Son historias llenas de grietas por todas partes, y que agrietan también nuestros corazones. Pero por esas grietas puede colarse la luz, de modo que se convierten en historias luminosas puesto que «en las grietas está Dios», como decía Jorge Luis Borges. Las biografías de los pobres son todas así: llenas de polvo, de noches pasadas al raso, de esperanzas que el tiempo ha ido matando. Casi todas estas historias se parecen. Tienen en común, sobre todo, hechos infames cometidos en el pasado y la habitual tentación de quedarse parados ahí, bloqueados por el error. «¡Que ninguno de vosotros se encierre en el pasado! No caigamos en la tentación de pensar que no podemos ser perdonados», dijo Francisco durante el Jubileo de los presos el pasado 6 de noviembre en Roma. Esa instigación hizo de Satanás el príncipe del suicidio, el desesperado que enseña a toda costa a desesperar.
Pero luego, cuando menos te lo esperas, oyes una voz que te sorprende, una voz inesperada. Es la Gracia, una voz que resulta incomprensible para los que están fuera de ella. Basta un gesto, bajo un cielo tormentoso, para introducir la vida en medio de la tempestad. «Vamos a ver al Papa Francisco. Nos está esperando». Un grito que para ellos -los bandidos de la sociedad- era también un anuncio: Dios va a buscarte allí donde tú estés, Dios va a tu encuentro. No te lo pierdas, o te perderás.

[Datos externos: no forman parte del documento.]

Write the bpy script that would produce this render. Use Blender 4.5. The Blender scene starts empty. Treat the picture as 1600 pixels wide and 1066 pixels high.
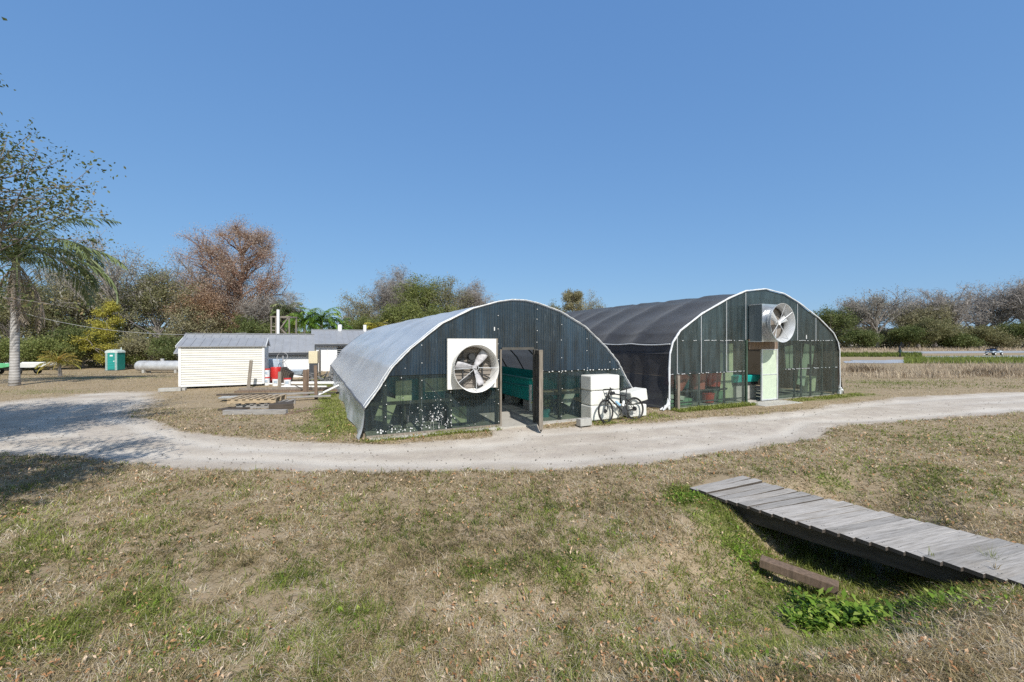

Incluso hay días en que Dios parece perdido sin su compañía. «No existe tregua ni reposo para Dios hasta que no ha encontrado la oveja descarriada», dijo el Papa en la misa jubilar. Después invitó a su casa a un grupo de esas ovejas descarriadas. Como buen pastor, conoce bien el dicho popular que dice que el lobo puede perder el pelo pero nunca el vicio. Y con ese gesto quería demostrar la falacia de esa afirmación. Si bien puede ser cierto que el lobo pierde el pelo pero no el vicio, también es verdad que con un poco de amor hay lobos que también llegan a perder el vicio.
El vicio del mal, esa droga cotidiana que siempre acaba siendo un mal negocio: «La historia pasada, aunque lo quisiéramos, no puede ser escrita de nuevo. Pero la historia que inicia hoy, y que mira al futuro, está todavía por escribir, con la gracia de Dios y con vuestra responsabilidad personal», les dijo el Papa.
Mientras escuchaban yo me dediqué a mirar sus rostros: caras marcadas por cicatrices, tatuajes estampados en la piel, ojos demacrados de tanto mirar al vacío. Con ropa que ya no se encuentra en las tiendas, pantalones de quinta mano, y algún que otro hueco entre los dientes. Pero, como decía El principito, lo que hace hermoso al desierto es que en alguna parte esconde un pozo. El pozo de una mirada como la del Papa ese día. Él les miraba y ellos le miraban, como si estuvieran compartiéndolo todo sin ni siquiera abrir la boca. Ellos, hombres acostumbrados a las armas y las batallas, sentían escalofríos. Él, hombre de paz y de guerra al mal, lucía en su rostro la alegría de un niño que abría las puertas de su casa a sus amigos, a la compañía que le alegra el corazón.
Mientras los sondeos que llegaban de América mostraban su incapacidad para leer lo que sucede, Francisco decidió no perder el contacto con la historia real, que siempre es más hermosa que la imaginada. Llegados al final del Jubileo de la Misericordia, casi una síntesis: sin los pobres, os olvidaréis de Cristo. Sin lo bajo, perderéis de vista lo alto. Nadie obliga a seguir a Cristo. Quien quiera creer, que crea: esto es e todo.